Your report, “Waste targets ‘set to be missed'” (October 31), on new data showing that more rubbish was dumped in Hong Kong’s landfills last year, came as no surprise. The latest figures from the Environmental Protection Department show per-capita waste disposed daily rose to 1.35kg last year from 1.33kg in 2013, while waste recovered remained at 37 per cent.

This is the second highest amount of waste disposed and the lowest proportion of waste recovered in the past 10 years.

This worsening trend – that is, more waste generated and less waste recovered – confirms my observation that the Environment Bureau’s target of reducing per-capita waste disposed daily by 40 per cent to 0.8kg, and increasing the waste recovery rate to 55 per cent by 2022, is pure fantasy (“Realm of fantasy”, May 19).

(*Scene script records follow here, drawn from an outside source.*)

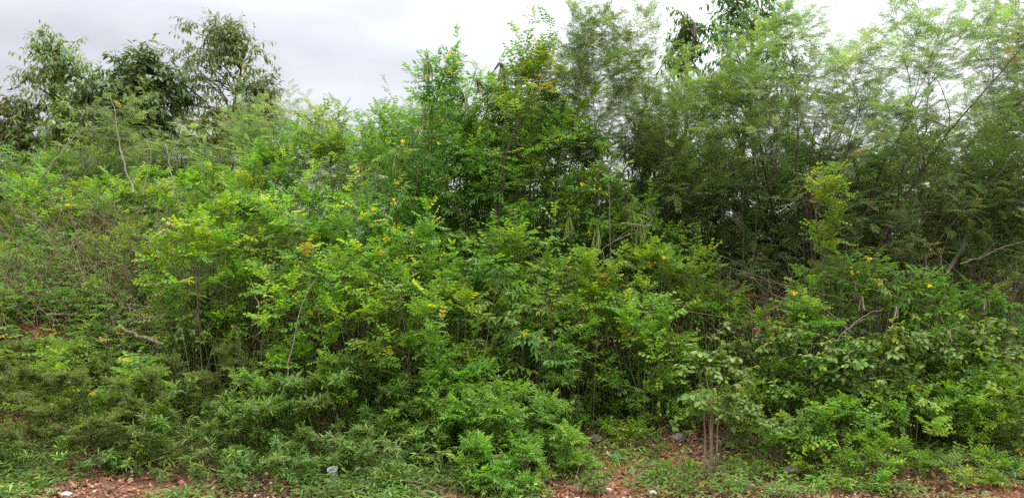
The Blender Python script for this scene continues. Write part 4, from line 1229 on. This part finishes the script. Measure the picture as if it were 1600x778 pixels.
# gravel
ico = bmesh.new(); bmesh.ops.create_icosphere(ico, subdivisions=1, radius=1)
iv = np.array([v.co[:] for v in ico.verts]); fi_ = np.array([[v.index for v in f.verts] for f in ico.faces]).ravel(); ico.free()
n_ = 16000
x, y = spots(n_, 4.7, 7.2, pw=1.8)
pt = np.sin(x * 1.1 + .4) + .6 * np.sin(x * 2.9 - y * 2)
keep = g.random(n_) < np.clip(.45 + .4 * pt, .12, 1)
x, y = x[keep], y[keep]; n_ = len(x)
s_ = .005 + .015 * g.random(n_) ** 2.2
sc3 = s_[:, None] * g.uniform(.6, 1.3, (n_, 3))
V = iv[None] * sc3[:, None, :] * g.uniform(.8, 1.2, (n_, 12, 1))
V = V + np.stack([x, y, ground_z(x, y) + s_ * .4], 1)[:, None, :]
lo = (fi_[None] + (np.arange(n_) * 12)[:, None]).ravel()
stuff('gravel', build_mesh('gravel', V.reshape(-1, 3), lo, np.full(n_ * 20, 3), [M['gravel']], np.repeat(g.random(n_), 12)), 'reddish gravel on the bare soil')


# low ground cover: small weeds
def cover(name, label, kind, material, n_pl, leaves, y0, y1, sc, hgt, thr, spread, xr=None, pw=1.3, clear=.8):
    x, y = spots(n_pl, y0, y1, pw=pw)
    if xr:
        x = g.uniform(xr[0], xr[1], n_pl)
    nv = np.sin(x * 2.3 + .7) * np.sin(y * 2.9 + 1.1) + .6 * np.sin(x * 5.1 + y * 3.7)
    keep = (nv > thr) & ~((x > .25) & (x < 3.1) & (y < 8.3) & (g.random(n_pl) < clear))
    x, y = x[keep], y[keep]
    k_ = len(x)
    li = np.repeat(np.arange(k_), leaves)
    m_ = len(li)
    P = np.stack([x[li] + g.normal(0, spread, m_), y[li] + g.normal(0, spread, m_), np.zeros(m_)], 1)
    hh = g.random(m_) ** .8 * hgt * np.repeat(g.uniform(.4, 1.2, k_), leaves)
    P[:, 2] = ground_z(P[:, 0], P[:, 1]) + .01 + hh
    a = g.uniform(0, 6.28, m_)
    D = np.stack([np.cos(a), np.sin(a), g.uniform(-.1, .7, m_)], 1)
    V, lo, si, tt = scatter(kind, P, D, np.array([0, 0, 1.]) + g.normal(0, .3, (m_, 3)), g.uniform(.6, 1.1, m_) * sc, np.clip(np.repeat(g.normal(.45, .2, k_), leaves) + g.normal(0, .12, m_), 0, .96), g)
    return stuff(name, build_mesh(name, V, lo, si, [M[material]], tt), label)


cover('ground_cover', 'small narrow-leaved weeds covering the ground', 'lance', 'lance', 900, 26, 5.4, 8.2, .9, .12, -.15, .07)
cover('front_weeds', 'low green weeds along the front edge of the soil', 'lance', 'lance', 1000, 20, 5.0, 6.2, .85, .09, 0, .06)
cover('creeping_weeds', 'creeping small-leaved weeds on the soil', 'fine', 'fine', 900, 40, 5.2, 9, 1.0, .10, -.1, .08)
cover('undergrowth', 'leafy undergrowth filling the ground inside the thicket', 'tecoma', 'tecoma', 1500, 20, 7.6, 12.5, .75, .55, -.7, .14, pw=1.0)
cover('low_undergrowth', 'small-leaved undergrowth between the stems', 'senna', 'senna', 900, 22, 7.0, 11.5, .9, .6, -.4, .16, pw=1.0)
cover('bank_weeds', 'green weeds on the left bank', 'senna', 'senna', 420, 18, 6.9, 9.6, .75, .22, -.9, .12, xr=(-6.6, -2.6))

cover('grass_blades', 'thin grass blades among the front weeds', 'grass', 'lance', 520, 9, 5.3, 7.6, .55, .02, -.3, .025)
cover('litter_weeds', 'scattered small weeds growing through the leaf litter', 'lance', 'sprout', 330, 14, 5.3, 7.6, .9, .10, -.3, .05, xr=(.3, 3.6), clear=0)
# dry weed stalks on the left bank, dry stems at right
def stalks(name, label, n_, xr, yr, hmin, hmax, lean, r=.0022, material='dry', z0=0.0):
    x = g.uniform(*xr, n_); y = g.uniform(*yr, n_)
    h = g.uniform(hmin, hmax, n_)
    t = np.linspace(0, 1, 5)
    d = np.clip(g.normal(0, lean, (n_, 2)), -1.3 * lean, 1.3 * lean)
    bend = np.clip(g.normal(0, lean * .8, (n_, 2)), -lean, lean)
    L = np.zeros((n_, 5, 3))
    L[:, :, 0] = x[:, None] + (d[:, :1] * t + bend[:, :1] * t ** 2) * h[:, None]
    L[:, :, 1] = y[:, None] + (d[:, 1:] * t + bend[:, 1:] * t ** 2) * h[:, None]
    L[:, :, 2] = ground_z(x, y)[:, None] - .02 + z0 * g.random(n_)[:, None] + h[:, None] * t * (1 - .25 * t * np.abs(bend).sum(1)[:, None])
    V, lo, si = tubes(L, np.full((n_, 5), r) * np.linspace(1.2, .5, 5), 3)
    return stuff(name, build_mesh(name, V, lo, si, [M[material]], np.repeat(g.random(n_), 15)), label)


stalks('dry_weeds', 'tangled brown dry weed stalks standing on the left bank', 2000, (-6.6, -2.9), (8.1, 10.0), .25, .7, .28)
stalks('dry_twigs', 'thin bare twigs tangled inside the thicket', 3000, (-5.5, 6.5), (7.2, 9.6), .4, 1.1, .55, .0022, z0=.9)
stalks('thin_stems', 'thin upright bare stems standing in the shade of the thicket', 280, (-3.2, 5.5), (6.7, 8.6), .7, 1.7, .14, .003, material='dry_dark')
stalks('dry_stems', 'dry arching stems mixed into the shrubs at the right edge', 900, (3.8, 6.2), (8.0, 9.2), .7, 1.9, .8, .0026, z0=.3)
stalks('foreground_twigs', 'small dead twigs lying among the front weeds', 1100, (-4.6, 4.6), (5.3, 7.2), .08, .3, .9, .0016)

# brush pile under the fallen branches
x = g.uniform(-4.4, -2.9, 260); y = g.uniform(7.4, 8.4, 260)
a = g.normal(0, .5, 260)
t = np.linspace(-.5, .5, 4)
ln_ = g.uniform(.2, .8, 260)
L = np.stack([x[:, None] + np.cos(a)[:, None] * t * ln_[:, None], y[:, None] + np.sin(a)[:, None] * t * ln_[:, None], (ground_z(x, y) + g.uniform(.01, .22, 260))[:, None] + g.normal(0, .12, 260)[:, None] * t], -1)
L += g.normal(0, .008, L.shape)
V, lo, si = tubes(L, np.full((260, 4), .005) * g.uniform(.4, 1.5, (260, 1)), 4)
stuff('brush_pile', build_mesh('brush_pile', V, lo, si, [M['dry']], np.repeat(g.random(260), 16)), 'heap of dead sticks under the fallen branches')

# far wood behind everything
n_ = 60000
y = g.uniform(20, 30, n_); x = (g.random(n_) * 2 - 1) * y * .85
hh = 2.6 + .7 * np.sin(x * .5 + 1) + .5 * np.sin(x * 1.3 + y)
z = g.random(n_) ** .7 * hh
P = np.stack([x, y, z], 1)
V, lo, si, tt = scatter('tree', P, g.normal(0, 1, (n_, 3)), np.array([0, 0, 1.]) + g.normal(0, .5, (n_, 3)), g.uniform(1.0, 2.2, n_), np.clip(g.normal(.45, .2, n_), 0, .94), g)
stuff('distant_scrub', build_mesh('distant_scrub', V, lo, si, [M['tree_dark']], tt), 'far scrub closing the view behind the thicket')

# ================================================================== last plants, closing the remaining gaps
for name, sp, px, Y, top, w, lab, cat, grp, kw in [
    ('weed_shrub', 'senna', 25, 8.7, 385, 110, 'loose green shrub in front of the dry weeds at the very left edge', SHR, G_SEN, dict(sparse=.7, shoots=.3)),
    ('weed_shrub', 'senna', 120, 9.0, 358, 110, 'loose shrub around the thin dark reddish stem, behind the brown dry weeds', SHR, G_SEN, dict(sparse=.7, shoots=.3)),
    ('weed_shrub', 'senna', 200, 9.0, 350, 110, 'loose shrub below the bare grey sapling stems', SHR, G_SEN, dict(sparse=.8, shoots=.3)),
    ('weed_shrub', 'tecoma', 60, 9.6, 318, 120, 'dull shrub under the leaning pale branches at far left', SHR, G_DEEP, dict(sparse=.8)),
    ('seedling_clump', 'sprout', 660, 6.7, 575, 60, 'small bright leaf fan at the left end of the fresh green clump', FO, G_SPR, {}),
    ('seedling_clump', 'sprout', 745, 6.6, 548, 90, 'tallest loose sprays behind the fresh green clump at lower centre', FO, G_SPR, dict(shoots=.3)),
    ('round_leaf_shrub', 'senna', 1165, 6.5, 600, 100, 'loose leafy shrub behind the stems of the four-stemmed sapling', SHR, G_SEN, dict(sparse=.8, shoots=.3)),
    ('round_leaf_shrub', 'senna', 1275, 6.0, 625, 90, 'loose upright shrub right of the large grey rock', SHR, G_SEN, dict(sparse=.8, shoots=.3)),
    ('round_leaf_shrub', 'ovate', 1040, 6.7, 630, 80, 'small broad-leaved shrub behind the low yellow green bush', SHR, G_VINE, dict(shoots=.3)),
    ('round_leaf_shrub', 'senna', 1580, 6.0, 560, 100, 'tall loose shrub at the right edge above the corner plants', SHR, G_SEN, dict(sparse=.8, shoots=.3)),
]:
    plant(name, sp, px, Y, top, w, lab, cat, grp, **kw)
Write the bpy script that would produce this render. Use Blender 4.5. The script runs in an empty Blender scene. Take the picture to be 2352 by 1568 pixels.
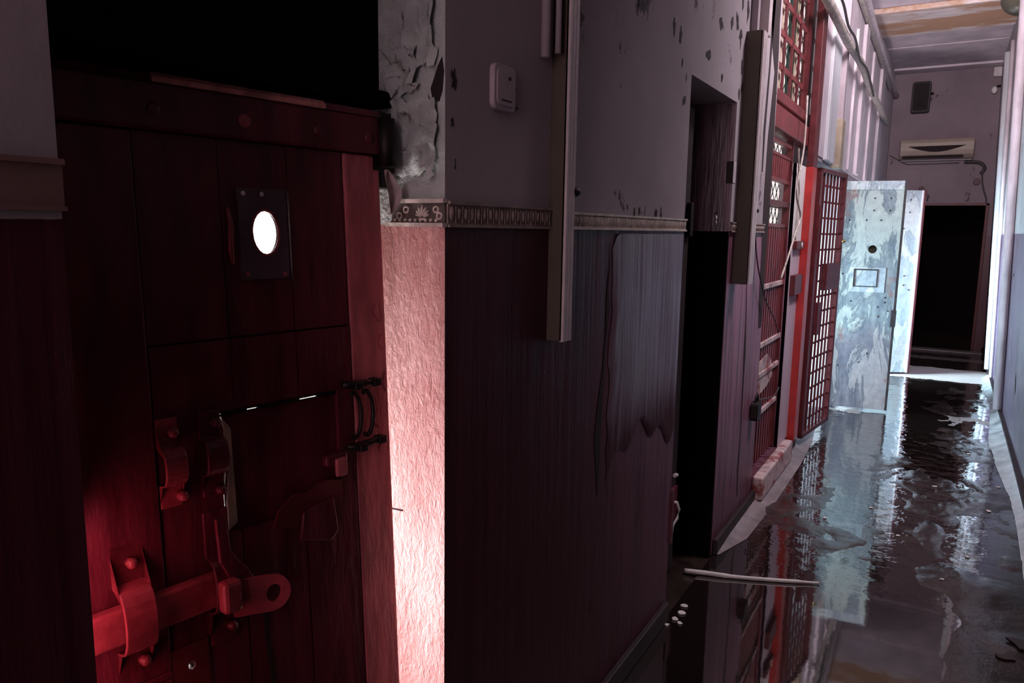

With no mandatory separation of waste at source and no vibrant local industry making products from recyclable waste, the bureau fantasises about copying the success of South Korea and Taipei by simply imposing waste-charging. It can’t understand that it has to both decrease the waste generated (through waste-charging) and increase the waste recovered to achieve such success.

The fact is that the bureau’s every measure to increase waste recovered and recycled has had negligible effect. No trial waste-separation programme in public housing estates has ever led to city-wide implementation. The three-colour recycling bins, introduced in 1998, have never collected more than 900 tonnes of recyclable waste per year, a mere 0.02 per cent of waste generated.

Likewise, the HK$1 billion fund to support the recycling industry will not increase the waste recovered. Hong Kong’s waste recovery industry comprises small operators whose biggest costs are property rental and collecting/sorting/transporting recovered waste. Yet they can use the fund only to buy or upgrade capital equipment.

Moreover, their profitability, and hence incentive to increase waste recovery, depends on the international market price for recovered waste because 98 per cent of it is exported, mainly to mainland China. With the price of used paper falling by 20 per cent this year, and plastic and scrap metal by 50 per cent, no recycling fund will increase the amount of waste recovered.

The bureau’s efforts to recover and recycle waste are inconsequential, other than giving the impression of activity by its overpaid bureaucrats. With the unabated increase in waste generated and no increase in waste recovery, taxpayers’ money may as well be saved for the inevitable construction of a second incinerator.